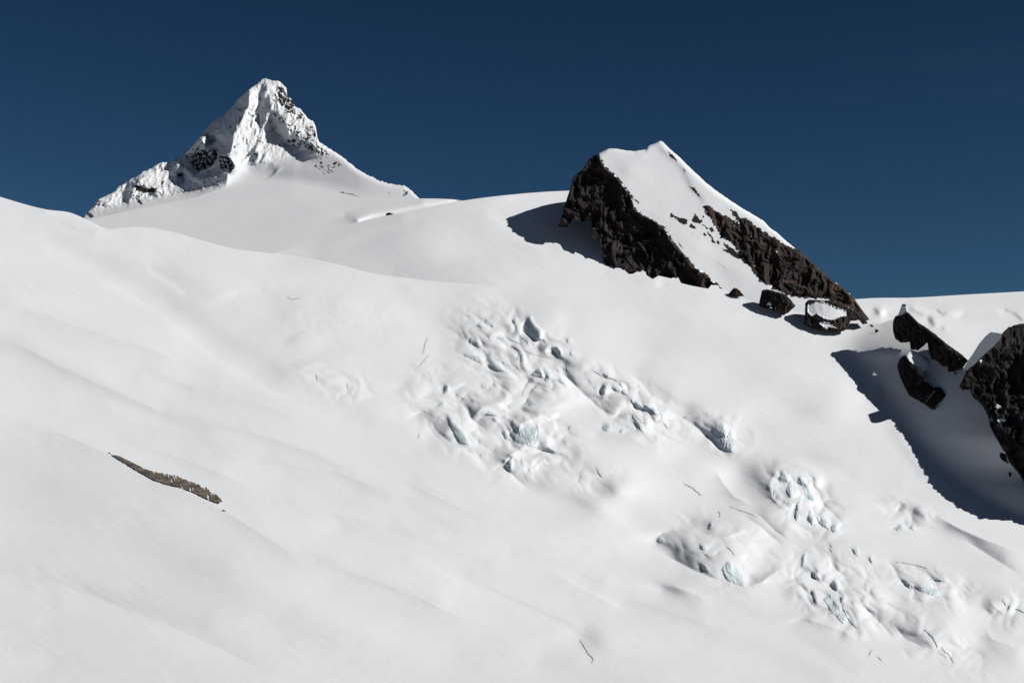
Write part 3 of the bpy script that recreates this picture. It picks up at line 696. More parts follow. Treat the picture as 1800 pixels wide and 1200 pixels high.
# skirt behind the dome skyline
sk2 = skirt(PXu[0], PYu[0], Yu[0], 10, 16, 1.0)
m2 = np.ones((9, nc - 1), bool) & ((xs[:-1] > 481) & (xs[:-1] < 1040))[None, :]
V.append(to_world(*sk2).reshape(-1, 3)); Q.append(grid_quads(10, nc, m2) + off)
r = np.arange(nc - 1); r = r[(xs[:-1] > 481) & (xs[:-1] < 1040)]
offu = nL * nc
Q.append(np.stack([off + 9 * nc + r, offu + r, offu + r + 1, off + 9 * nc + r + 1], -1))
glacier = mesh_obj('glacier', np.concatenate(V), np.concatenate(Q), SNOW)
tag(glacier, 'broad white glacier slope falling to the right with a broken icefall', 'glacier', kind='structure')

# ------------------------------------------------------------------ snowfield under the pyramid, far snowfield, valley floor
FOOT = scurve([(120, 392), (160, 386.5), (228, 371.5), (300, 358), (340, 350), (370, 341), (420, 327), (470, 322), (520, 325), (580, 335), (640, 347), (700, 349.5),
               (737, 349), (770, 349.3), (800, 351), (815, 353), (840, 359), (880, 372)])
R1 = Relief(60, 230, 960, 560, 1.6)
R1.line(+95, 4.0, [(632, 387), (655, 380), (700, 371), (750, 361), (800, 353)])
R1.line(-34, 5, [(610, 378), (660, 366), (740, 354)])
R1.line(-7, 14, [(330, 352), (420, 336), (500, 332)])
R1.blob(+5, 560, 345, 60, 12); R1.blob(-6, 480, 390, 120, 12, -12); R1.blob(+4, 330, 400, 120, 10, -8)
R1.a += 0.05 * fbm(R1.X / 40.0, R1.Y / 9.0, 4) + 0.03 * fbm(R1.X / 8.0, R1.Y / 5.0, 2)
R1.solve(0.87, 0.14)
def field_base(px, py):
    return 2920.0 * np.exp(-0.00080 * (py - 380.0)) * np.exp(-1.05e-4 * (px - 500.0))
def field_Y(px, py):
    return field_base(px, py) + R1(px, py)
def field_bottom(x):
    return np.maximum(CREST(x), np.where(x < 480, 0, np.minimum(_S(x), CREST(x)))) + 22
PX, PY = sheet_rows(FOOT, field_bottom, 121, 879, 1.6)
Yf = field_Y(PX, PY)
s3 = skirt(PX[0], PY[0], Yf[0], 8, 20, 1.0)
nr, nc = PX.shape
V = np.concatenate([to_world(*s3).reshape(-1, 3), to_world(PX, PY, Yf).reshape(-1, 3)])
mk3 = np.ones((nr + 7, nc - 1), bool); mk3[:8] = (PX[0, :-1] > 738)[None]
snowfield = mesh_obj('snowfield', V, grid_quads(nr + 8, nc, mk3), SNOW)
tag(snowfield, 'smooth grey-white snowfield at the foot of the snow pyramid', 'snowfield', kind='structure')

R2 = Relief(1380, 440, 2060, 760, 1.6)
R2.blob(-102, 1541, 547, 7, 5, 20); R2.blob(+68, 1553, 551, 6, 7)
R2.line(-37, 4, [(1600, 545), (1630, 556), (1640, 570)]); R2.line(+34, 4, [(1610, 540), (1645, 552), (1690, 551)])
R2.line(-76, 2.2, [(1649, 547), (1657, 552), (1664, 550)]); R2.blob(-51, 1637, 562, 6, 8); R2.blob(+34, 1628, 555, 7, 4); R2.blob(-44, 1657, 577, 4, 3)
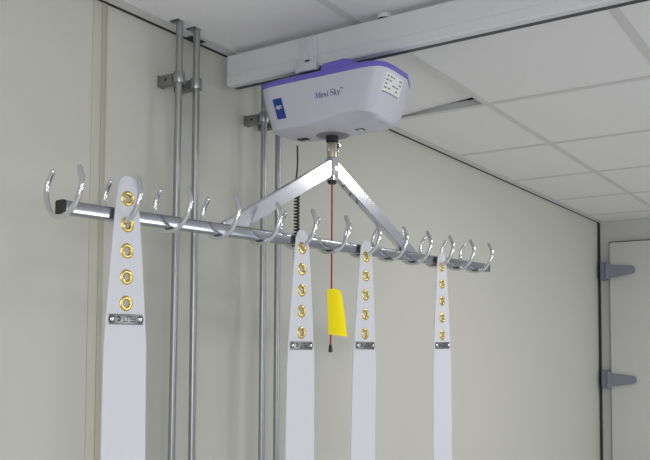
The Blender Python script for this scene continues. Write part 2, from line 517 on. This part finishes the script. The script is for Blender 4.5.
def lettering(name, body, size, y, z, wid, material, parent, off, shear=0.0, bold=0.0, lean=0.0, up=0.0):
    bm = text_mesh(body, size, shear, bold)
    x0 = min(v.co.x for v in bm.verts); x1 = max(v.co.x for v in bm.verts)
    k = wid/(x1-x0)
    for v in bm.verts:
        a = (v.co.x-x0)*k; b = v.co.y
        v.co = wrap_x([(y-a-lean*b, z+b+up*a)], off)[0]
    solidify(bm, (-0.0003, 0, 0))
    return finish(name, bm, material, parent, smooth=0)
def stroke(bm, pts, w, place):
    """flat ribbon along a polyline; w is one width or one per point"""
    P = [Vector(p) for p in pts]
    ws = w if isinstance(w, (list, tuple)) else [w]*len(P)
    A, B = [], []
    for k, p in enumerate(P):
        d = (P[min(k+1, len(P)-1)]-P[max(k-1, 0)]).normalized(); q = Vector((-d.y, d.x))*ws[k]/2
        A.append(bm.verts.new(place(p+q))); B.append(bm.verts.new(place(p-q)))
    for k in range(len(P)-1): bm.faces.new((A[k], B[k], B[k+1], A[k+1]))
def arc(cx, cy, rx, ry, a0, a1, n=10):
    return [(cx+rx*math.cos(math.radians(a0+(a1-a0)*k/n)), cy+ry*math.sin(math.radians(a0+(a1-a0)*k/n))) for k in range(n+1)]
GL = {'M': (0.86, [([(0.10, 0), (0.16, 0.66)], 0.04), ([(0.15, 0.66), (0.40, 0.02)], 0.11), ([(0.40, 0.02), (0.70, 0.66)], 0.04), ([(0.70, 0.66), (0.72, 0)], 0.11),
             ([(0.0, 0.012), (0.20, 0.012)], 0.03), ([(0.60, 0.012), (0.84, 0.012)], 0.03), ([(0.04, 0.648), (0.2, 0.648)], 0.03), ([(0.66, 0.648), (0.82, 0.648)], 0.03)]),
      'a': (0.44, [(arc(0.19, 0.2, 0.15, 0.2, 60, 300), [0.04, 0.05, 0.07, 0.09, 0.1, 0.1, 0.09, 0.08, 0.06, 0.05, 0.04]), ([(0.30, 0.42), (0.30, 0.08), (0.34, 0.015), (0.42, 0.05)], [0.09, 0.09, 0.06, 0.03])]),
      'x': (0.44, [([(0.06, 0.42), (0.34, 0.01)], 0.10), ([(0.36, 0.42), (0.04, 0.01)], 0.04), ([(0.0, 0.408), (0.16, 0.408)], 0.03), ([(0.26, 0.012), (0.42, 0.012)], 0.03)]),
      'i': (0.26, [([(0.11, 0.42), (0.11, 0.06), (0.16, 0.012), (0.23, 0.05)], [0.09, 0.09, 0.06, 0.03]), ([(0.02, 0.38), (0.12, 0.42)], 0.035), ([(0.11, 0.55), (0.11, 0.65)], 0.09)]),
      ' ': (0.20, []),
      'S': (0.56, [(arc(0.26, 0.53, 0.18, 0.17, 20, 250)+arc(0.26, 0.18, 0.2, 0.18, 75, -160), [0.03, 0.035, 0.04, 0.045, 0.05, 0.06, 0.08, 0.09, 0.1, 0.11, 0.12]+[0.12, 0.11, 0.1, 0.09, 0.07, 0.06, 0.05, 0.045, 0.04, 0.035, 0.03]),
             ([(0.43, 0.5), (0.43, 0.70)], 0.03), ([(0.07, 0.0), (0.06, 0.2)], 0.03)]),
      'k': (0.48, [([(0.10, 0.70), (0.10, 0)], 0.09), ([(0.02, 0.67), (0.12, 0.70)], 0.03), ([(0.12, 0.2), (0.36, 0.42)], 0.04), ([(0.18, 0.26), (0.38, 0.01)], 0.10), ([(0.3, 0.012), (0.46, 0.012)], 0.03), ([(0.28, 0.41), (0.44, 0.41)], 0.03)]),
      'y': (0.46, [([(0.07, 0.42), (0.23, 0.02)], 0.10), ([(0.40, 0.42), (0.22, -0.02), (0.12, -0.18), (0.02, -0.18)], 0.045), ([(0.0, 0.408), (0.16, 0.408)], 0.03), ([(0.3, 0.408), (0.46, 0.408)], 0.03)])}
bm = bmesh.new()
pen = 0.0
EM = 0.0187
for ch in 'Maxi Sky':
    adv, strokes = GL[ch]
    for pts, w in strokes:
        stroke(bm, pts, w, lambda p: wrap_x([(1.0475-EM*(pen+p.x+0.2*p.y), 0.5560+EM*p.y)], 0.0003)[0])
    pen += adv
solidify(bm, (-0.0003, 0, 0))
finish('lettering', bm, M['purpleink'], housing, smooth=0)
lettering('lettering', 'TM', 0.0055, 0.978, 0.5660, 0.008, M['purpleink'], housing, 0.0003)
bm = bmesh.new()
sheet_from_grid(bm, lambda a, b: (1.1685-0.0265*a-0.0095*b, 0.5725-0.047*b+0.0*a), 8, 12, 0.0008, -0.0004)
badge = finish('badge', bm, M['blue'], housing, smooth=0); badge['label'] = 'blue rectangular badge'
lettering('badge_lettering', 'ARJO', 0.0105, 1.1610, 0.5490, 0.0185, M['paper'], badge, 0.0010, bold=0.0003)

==

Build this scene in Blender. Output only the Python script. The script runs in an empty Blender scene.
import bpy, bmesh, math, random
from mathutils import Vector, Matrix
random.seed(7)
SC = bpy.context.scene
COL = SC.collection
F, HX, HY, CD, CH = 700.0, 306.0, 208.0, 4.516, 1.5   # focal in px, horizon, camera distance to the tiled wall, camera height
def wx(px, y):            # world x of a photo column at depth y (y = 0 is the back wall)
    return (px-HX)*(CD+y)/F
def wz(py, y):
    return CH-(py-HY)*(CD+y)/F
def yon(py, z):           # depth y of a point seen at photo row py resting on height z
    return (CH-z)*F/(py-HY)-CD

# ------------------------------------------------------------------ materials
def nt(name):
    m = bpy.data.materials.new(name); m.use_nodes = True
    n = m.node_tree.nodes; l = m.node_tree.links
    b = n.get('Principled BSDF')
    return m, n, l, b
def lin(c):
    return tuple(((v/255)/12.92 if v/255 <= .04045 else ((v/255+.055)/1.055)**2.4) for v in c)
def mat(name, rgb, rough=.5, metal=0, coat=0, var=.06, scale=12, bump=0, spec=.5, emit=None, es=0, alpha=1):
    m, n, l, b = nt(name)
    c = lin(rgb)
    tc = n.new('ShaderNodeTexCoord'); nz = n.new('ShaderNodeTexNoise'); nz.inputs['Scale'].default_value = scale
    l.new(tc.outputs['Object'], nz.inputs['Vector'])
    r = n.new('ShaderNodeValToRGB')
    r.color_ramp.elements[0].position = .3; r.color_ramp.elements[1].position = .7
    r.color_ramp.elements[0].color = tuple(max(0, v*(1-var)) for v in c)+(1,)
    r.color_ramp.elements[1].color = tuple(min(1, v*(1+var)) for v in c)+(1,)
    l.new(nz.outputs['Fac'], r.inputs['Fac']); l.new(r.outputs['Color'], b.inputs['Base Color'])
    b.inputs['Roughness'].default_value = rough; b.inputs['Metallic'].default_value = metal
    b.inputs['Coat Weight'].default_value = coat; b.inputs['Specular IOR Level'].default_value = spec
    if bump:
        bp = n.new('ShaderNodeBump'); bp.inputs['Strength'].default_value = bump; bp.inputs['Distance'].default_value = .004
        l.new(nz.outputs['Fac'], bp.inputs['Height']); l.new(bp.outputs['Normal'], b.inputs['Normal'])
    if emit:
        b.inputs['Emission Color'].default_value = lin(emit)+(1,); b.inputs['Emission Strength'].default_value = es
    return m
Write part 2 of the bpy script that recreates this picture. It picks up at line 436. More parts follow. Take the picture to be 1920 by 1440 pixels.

...

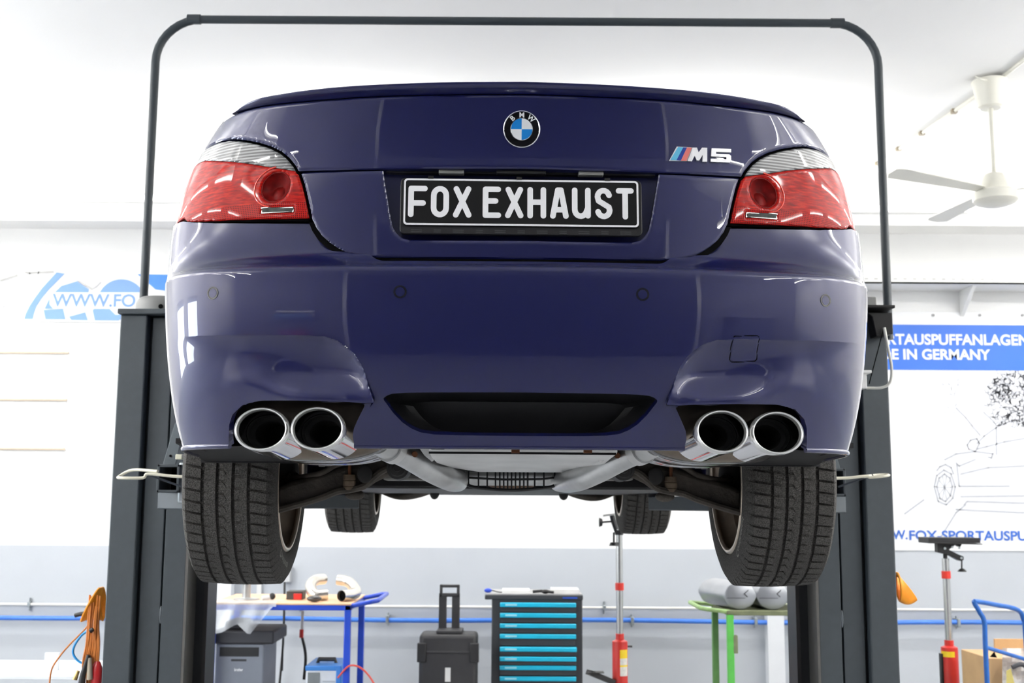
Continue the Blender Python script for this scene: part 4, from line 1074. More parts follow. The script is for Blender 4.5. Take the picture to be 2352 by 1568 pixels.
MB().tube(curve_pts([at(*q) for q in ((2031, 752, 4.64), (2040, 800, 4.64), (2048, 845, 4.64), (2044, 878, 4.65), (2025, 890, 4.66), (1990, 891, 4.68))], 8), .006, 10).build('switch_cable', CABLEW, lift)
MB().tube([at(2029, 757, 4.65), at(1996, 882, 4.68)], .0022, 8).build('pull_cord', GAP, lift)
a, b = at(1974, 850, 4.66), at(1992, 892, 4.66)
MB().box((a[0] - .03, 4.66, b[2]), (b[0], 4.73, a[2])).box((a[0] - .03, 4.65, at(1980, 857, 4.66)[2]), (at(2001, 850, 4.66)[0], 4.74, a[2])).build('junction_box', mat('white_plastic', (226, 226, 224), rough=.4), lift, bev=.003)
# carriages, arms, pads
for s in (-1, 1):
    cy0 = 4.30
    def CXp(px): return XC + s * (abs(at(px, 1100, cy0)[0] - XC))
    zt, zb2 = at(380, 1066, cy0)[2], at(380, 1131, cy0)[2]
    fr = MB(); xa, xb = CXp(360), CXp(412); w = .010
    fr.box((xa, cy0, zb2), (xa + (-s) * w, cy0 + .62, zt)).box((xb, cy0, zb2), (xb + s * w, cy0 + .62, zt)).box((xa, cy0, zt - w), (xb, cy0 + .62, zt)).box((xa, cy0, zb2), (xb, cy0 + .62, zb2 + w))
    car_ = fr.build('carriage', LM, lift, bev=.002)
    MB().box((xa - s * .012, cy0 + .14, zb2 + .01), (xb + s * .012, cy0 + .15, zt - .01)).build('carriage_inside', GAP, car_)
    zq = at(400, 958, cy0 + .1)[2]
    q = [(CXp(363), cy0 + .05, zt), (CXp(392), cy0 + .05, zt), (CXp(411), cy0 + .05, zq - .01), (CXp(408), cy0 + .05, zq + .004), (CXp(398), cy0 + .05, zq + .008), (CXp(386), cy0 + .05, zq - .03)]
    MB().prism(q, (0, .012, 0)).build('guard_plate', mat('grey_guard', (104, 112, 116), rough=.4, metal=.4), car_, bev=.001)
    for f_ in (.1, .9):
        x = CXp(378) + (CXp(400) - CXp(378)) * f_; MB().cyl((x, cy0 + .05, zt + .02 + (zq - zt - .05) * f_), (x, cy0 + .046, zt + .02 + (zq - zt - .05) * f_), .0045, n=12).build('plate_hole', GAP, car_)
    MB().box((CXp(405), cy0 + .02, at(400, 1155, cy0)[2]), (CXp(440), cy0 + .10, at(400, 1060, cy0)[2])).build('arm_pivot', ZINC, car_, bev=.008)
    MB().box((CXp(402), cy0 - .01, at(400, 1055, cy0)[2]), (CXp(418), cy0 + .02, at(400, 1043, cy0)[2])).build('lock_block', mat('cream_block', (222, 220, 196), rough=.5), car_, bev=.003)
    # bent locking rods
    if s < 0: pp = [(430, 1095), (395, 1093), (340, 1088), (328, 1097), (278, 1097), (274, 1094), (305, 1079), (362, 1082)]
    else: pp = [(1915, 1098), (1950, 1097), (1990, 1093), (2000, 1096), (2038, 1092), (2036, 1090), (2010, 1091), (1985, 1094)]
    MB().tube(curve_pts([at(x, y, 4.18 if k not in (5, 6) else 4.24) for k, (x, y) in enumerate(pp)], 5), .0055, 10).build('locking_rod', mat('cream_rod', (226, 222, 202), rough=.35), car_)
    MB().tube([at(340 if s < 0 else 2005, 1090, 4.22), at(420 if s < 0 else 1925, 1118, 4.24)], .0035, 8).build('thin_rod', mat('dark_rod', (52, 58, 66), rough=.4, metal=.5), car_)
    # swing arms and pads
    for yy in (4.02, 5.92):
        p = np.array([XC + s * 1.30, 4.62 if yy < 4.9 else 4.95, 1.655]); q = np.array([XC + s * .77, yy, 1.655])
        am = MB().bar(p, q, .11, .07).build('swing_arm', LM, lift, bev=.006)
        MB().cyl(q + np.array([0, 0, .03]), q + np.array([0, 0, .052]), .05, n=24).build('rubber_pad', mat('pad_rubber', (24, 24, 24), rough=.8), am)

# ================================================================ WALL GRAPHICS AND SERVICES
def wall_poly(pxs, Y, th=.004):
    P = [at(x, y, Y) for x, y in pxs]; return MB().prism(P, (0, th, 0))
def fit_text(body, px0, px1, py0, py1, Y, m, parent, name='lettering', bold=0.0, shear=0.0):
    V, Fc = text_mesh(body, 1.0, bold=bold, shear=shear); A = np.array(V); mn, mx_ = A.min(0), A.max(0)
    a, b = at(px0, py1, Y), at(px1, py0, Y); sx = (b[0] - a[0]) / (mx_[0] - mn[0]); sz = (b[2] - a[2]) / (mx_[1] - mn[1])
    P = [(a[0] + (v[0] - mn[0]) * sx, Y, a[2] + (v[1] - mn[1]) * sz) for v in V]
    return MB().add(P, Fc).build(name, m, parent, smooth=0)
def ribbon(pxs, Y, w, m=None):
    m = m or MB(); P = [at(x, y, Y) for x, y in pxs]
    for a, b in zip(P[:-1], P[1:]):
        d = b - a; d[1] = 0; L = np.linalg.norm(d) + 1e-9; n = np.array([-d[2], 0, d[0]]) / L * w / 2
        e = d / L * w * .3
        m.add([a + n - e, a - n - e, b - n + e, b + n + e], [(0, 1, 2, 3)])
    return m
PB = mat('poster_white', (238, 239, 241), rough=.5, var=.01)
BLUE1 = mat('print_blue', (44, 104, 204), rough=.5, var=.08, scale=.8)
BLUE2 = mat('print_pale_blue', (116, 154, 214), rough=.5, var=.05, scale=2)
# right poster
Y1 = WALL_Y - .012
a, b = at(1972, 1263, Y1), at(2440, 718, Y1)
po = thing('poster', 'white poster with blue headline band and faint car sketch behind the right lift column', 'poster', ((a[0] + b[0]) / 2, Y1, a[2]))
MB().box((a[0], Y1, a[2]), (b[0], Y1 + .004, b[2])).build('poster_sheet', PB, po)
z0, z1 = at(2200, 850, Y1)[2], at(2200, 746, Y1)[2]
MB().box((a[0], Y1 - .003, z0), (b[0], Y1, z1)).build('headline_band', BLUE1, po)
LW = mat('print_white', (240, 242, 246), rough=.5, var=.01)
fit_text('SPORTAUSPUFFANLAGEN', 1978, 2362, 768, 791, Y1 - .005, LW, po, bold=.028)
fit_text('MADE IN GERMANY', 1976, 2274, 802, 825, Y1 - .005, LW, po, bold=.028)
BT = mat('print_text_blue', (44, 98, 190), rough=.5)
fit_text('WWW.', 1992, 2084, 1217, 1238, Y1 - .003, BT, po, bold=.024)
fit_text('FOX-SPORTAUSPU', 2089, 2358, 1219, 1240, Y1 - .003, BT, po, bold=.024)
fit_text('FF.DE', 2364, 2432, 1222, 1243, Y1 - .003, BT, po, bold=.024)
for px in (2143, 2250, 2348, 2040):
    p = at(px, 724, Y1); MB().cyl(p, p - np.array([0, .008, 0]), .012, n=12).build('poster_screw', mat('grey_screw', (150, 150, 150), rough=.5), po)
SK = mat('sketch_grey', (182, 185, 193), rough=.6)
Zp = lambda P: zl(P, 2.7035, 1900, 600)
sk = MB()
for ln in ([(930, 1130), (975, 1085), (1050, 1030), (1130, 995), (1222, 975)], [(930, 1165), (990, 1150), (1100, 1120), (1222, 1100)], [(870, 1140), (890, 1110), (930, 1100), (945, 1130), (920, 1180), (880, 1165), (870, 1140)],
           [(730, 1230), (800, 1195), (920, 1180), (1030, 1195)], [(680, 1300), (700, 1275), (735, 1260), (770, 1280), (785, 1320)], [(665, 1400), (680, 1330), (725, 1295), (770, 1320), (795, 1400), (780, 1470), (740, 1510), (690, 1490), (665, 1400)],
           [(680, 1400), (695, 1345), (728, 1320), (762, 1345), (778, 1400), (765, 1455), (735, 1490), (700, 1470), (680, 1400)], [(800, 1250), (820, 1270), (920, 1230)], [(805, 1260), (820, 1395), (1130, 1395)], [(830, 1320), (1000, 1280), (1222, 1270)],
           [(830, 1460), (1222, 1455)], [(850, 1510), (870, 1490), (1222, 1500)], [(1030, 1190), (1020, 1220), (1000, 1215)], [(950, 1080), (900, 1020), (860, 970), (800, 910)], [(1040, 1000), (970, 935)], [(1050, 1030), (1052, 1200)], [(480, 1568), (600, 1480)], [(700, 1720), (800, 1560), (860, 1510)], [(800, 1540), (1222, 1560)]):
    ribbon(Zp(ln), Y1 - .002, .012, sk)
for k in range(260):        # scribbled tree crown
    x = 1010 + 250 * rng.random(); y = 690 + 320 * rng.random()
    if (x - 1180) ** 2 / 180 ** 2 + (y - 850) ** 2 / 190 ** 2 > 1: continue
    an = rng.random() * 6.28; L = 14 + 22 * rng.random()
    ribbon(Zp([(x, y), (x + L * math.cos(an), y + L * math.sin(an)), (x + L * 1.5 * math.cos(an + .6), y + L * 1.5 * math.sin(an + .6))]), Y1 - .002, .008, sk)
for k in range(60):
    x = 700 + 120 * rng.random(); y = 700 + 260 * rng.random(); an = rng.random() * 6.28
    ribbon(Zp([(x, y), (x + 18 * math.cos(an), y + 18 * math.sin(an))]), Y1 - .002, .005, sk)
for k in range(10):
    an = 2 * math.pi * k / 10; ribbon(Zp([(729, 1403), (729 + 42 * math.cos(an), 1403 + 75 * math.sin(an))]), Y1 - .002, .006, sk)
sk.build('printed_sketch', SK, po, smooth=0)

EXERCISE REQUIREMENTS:
In the listing above, find the line containing "Write part 3" and the line containing "tag(glacier, 'broad white", then quote both, plus every line between them, exactly as written.

SOLUTION FOR THIS TASK:
Write part 3 of the bpy script that recreates this picture. It picks up at line 696. More parts follow. Treat the picture as 1800 pixels wide and 1200 pixels high.
# skirt behind the dome skyline
sk2 = skirt(PXu[0], PYu[0], Yu[0], 10, 16, 1.0)
m2 = np.ones((9, nc - 1), bool) & ((xs[:-1] > 481) & (xs[:-1] < 1040))[None, :]
V.append(to_world(*sk2).reshape(-1, 3)); Q.append(grid_quads(10, nc, m2) + off)
r = np.arange(nc - 1); r = r[(xs[:-1] > 481) & (xs[:-1] < 1040)]
offu = nL * nc
Q.append(np.stack([off + 9 * nc + r, offu + r, offu + r + 1, off + 9 * nc + r + 1], -1))
glacier = mesh_obj('glacier', np.concatenate(V), np.concatenate(Q), SNOW)
tag(glacier, 'broad white glacier slope falling to the right with a broken icefall', 'glacier', kind='structure')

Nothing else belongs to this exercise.